* Description of the task *
Begin at the first line and end at the line containing "COL = S.collection". Extract exactly those lines.

* Records for the task *
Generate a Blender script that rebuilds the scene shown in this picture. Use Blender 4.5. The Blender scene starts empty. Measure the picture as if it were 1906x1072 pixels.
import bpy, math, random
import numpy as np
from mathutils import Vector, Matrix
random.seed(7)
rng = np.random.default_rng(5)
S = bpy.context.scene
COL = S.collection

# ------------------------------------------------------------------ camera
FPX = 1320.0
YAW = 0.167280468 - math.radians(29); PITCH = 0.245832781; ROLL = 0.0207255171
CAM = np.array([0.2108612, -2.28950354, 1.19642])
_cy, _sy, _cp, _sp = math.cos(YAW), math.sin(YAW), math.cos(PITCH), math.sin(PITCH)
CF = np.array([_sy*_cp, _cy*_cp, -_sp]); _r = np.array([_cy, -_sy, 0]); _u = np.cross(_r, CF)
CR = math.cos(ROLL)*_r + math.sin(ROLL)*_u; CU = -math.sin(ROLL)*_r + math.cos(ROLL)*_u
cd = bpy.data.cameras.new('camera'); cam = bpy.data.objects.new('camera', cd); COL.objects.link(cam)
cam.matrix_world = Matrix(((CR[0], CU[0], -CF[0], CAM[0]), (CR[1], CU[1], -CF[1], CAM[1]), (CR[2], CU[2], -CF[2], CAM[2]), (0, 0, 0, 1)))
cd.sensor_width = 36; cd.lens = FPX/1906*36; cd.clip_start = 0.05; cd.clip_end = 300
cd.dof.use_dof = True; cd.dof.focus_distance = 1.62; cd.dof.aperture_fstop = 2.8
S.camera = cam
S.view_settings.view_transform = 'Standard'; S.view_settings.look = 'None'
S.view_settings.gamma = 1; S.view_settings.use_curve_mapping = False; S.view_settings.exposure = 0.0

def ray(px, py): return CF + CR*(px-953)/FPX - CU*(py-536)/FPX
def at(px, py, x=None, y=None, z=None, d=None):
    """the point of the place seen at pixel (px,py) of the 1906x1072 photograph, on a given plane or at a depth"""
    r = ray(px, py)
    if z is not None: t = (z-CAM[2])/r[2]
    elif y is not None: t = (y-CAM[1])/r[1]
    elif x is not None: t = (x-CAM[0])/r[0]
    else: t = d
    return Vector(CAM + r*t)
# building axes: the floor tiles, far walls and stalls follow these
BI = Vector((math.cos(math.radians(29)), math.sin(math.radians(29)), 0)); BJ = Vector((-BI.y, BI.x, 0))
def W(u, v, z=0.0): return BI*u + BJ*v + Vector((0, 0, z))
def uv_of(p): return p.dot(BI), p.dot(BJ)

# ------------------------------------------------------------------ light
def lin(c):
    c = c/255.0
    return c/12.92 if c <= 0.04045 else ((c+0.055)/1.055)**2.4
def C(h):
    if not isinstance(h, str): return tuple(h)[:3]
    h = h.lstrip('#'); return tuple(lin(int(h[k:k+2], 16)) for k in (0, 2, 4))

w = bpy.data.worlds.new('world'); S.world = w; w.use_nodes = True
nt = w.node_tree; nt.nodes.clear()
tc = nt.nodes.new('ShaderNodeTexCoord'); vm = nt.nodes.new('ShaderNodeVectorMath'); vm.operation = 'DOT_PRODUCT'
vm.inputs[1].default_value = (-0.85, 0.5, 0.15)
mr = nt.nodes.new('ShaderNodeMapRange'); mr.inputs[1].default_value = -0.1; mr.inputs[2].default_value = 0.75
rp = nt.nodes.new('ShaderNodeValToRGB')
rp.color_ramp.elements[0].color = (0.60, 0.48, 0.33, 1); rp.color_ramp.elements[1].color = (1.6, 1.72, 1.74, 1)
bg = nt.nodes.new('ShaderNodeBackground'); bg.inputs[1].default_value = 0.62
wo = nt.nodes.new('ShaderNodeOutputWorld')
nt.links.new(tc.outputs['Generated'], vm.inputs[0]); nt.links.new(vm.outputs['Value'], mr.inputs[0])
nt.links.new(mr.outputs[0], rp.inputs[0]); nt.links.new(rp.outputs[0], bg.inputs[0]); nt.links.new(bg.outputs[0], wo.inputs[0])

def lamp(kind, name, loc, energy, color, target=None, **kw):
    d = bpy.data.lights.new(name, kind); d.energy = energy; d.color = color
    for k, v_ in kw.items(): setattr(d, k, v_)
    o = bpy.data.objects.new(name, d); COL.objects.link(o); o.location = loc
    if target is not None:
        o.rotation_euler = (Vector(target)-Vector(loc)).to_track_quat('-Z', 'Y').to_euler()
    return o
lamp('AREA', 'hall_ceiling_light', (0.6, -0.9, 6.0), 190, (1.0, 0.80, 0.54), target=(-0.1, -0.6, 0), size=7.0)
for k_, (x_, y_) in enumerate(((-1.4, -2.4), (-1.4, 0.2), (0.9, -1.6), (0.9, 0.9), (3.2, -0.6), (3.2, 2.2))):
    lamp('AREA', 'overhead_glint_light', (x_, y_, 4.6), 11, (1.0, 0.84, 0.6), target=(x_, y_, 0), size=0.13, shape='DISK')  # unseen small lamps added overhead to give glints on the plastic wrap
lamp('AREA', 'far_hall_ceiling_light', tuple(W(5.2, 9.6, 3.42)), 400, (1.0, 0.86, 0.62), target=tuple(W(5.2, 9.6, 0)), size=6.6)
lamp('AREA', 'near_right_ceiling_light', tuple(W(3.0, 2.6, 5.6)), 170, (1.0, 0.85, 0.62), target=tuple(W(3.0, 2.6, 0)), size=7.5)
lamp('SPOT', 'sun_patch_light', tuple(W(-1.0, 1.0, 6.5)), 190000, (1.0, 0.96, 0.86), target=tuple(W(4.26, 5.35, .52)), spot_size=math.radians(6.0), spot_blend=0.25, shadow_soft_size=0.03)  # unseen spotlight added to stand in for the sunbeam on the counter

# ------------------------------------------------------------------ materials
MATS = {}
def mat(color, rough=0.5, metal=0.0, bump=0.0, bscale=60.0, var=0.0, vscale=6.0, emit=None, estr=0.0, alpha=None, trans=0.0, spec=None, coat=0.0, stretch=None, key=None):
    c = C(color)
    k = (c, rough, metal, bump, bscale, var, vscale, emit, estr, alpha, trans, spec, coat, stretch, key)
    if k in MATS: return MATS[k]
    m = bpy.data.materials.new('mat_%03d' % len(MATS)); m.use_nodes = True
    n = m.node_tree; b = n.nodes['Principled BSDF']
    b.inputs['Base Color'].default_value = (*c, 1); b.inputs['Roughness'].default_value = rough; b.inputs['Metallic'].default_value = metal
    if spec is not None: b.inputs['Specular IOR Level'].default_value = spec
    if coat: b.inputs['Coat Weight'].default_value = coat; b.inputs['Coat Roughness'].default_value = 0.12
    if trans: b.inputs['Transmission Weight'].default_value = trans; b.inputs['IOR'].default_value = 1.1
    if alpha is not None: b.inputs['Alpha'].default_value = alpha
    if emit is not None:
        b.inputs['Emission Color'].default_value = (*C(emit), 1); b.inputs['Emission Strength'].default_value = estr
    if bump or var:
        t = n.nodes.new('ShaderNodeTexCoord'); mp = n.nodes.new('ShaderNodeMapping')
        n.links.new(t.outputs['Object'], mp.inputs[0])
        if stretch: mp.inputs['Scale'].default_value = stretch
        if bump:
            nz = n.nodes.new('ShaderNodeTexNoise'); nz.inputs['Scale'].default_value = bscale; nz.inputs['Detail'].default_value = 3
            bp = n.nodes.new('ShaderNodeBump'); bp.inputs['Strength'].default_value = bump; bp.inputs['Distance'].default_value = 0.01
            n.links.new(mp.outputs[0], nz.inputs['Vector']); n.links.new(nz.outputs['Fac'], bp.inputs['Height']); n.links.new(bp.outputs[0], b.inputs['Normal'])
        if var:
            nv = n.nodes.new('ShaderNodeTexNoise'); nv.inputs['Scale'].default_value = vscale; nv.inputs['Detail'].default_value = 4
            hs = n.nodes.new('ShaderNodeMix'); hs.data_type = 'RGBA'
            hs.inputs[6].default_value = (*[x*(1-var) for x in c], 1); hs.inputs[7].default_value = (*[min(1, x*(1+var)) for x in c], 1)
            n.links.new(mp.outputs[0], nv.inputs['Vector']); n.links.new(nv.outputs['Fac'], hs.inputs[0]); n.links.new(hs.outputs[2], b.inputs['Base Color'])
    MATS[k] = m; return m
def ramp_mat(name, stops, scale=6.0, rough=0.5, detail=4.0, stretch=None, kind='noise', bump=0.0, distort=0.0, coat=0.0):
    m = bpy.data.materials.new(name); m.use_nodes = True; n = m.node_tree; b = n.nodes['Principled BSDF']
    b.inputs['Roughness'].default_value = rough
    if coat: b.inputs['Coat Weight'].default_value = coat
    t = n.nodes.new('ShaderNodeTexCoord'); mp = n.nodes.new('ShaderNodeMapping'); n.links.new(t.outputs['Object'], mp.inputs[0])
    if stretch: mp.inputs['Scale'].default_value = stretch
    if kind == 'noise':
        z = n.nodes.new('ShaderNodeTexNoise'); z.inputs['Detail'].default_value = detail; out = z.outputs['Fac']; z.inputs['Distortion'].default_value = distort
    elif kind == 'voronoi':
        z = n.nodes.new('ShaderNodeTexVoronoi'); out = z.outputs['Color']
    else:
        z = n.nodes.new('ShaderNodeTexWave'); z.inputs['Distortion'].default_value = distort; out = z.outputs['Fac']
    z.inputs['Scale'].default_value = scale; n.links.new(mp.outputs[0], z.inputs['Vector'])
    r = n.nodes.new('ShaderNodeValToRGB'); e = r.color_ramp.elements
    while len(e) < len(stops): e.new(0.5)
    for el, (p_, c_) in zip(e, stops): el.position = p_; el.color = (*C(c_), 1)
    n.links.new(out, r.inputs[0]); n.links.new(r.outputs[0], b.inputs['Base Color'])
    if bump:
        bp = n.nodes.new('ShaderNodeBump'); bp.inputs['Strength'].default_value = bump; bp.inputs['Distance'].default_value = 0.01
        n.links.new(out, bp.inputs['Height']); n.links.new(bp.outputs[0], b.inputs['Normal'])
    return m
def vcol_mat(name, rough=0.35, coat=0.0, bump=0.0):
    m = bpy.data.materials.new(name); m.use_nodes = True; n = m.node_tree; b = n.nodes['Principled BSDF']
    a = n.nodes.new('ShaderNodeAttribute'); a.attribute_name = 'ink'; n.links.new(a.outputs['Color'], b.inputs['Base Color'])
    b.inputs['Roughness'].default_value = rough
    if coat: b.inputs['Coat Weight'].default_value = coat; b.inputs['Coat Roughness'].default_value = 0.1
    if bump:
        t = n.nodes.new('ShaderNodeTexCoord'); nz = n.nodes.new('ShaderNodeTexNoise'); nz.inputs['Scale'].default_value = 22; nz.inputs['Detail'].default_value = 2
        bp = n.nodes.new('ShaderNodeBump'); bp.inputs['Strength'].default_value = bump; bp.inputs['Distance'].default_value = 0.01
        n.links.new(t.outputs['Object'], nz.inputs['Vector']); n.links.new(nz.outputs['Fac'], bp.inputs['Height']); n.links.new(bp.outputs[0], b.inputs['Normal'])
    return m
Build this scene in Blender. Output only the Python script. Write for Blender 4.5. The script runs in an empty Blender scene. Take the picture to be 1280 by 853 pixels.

* Task response *
Generate a Blender script that rebuilds the scene shown in this picture. Use Blender 4.5. The Blender scene starts empty. Measure the picture as if it were 1906x1072 pixels.
import bpy, math, random
import numpy as np
from mathutils import Vector, Matrix
random.seed(7)
rng = np.random.default_rng(5)
S = bpy.context.scene
COL = S.collection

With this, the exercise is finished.